Lilburn – Drysdale Overture
Fauré – Pelléas et Mélisande (Prélude, Fileuse, Sicilienne)
Beethoven – Piano Concerto No. 3 in C minor, with Jian Liu – soloist
Dvořák – Symphony No. 8 in G major

Lilburn's 'Drysdale Overture' is one of his earliest works, dating from his days as a student at the Royal College of Music in London. Dedicated to his father, the overture celebrates and recalls in music 'Drysdale', the family hill-country farm in the central North Island where Lilburn was born and grew up.
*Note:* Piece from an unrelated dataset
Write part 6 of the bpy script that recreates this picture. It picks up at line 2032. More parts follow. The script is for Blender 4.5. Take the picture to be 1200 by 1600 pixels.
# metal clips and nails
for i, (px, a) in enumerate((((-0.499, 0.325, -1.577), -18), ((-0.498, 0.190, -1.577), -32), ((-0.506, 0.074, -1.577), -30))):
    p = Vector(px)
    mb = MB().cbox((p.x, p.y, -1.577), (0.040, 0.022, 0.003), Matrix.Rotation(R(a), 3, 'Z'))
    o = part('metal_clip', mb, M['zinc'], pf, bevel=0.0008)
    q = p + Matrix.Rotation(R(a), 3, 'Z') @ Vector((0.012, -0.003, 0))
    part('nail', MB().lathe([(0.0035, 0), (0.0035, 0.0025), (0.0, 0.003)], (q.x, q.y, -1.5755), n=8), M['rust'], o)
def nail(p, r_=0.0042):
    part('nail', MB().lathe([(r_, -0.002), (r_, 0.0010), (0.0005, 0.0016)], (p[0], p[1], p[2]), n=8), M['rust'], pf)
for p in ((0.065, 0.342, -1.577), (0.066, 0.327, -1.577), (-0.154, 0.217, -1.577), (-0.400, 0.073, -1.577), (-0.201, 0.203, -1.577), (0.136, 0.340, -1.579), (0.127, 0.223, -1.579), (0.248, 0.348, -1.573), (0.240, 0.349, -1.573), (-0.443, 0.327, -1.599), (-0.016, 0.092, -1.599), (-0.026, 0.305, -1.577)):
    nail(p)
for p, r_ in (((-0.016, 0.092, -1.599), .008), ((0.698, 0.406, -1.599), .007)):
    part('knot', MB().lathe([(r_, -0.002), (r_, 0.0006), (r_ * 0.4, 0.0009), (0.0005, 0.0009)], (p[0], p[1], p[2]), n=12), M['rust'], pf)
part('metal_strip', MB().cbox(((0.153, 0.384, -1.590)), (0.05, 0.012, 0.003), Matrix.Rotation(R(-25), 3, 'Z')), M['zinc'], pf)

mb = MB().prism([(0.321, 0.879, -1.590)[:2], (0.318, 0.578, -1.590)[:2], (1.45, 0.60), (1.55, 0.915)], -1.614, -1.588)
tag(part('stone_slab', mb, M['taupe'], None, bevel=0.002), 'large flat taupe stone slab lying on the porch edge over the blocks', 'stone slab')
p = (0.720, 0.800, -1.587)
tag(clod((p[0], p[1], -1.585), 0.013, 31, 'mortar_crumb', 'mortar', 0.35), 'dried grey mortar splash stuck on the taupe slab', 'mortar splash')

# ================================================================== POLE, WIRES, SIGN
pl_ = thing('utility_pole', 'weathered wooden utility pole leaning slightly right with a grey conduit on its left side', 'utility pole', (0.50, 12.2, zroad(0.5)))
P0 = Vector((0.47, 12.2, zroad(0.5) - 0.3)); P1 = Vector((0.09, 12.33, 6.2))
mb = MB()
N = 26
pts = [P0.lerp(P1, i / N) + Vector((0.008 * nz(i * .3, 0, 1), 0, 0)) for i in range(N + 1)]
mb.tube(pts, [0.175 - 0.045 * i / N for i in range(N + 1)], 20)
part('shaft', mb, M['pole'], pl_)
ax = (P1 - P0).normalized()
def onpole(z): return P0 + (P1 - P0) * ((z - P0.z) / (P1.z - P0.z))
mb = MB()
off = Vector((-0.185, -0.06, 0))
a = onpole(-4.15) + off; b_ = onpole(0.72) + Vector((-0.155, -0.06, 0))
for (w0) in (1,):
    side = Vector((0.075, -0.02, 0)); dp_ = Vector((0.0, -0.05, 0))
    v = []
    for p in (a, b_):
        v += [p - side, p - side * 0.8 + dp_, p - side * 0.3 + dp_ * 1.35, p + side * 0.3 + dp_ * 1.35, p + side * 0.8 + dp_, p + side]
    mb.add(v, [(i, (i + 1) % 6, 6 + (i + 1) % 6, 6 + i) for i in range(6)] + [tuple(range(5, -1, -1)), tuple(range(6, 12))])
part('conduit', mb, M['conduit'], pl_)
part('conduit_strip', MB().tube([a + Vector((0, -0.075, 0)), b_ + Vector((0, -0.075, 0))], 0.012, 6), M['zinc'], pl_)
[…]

The Fauré 'Pelléas et Mélisande' suite is a beautiful set of short pieces re-orchestrated from incidental music the composer had written for Maurice Maeterlinck's play of the same name.

Beethoven's 'Piano Concerto no. 3 in C minor' was completed in 1800, and clearly outlines his creative path. It is the first of his concertos to use a minor key and the first one that clearly separates Beethoven from the conventions of Classical period music. In this concerto, the composer produced a more varied and dynamic work rich in the turbulent emotions for which he was to become (in)famous. The piano style was less ornate, more muscular, challenging the technical range of the ‘new’ pianoforte instruments. The soloist in this concert is NZSM's Head of Classical Piano Studies, Dr Jian Liu.

Dvořák composed and orchestrated this four-movement symphony in 1889 on the occasion of his admission to Prague Academy. His dedication in the score reads: 'To the Bohemian Academy of Emperor Franz Joseph for the Encouragement of Arts and Literature, in thanks for my election.' Dvořák himself described the work as "different from the other symphonies, with individual thoughts worked out in a new way" and is regarded by commentators as cheery and lyrical, drawing its inspiration from the Bohemian folk music that he loved.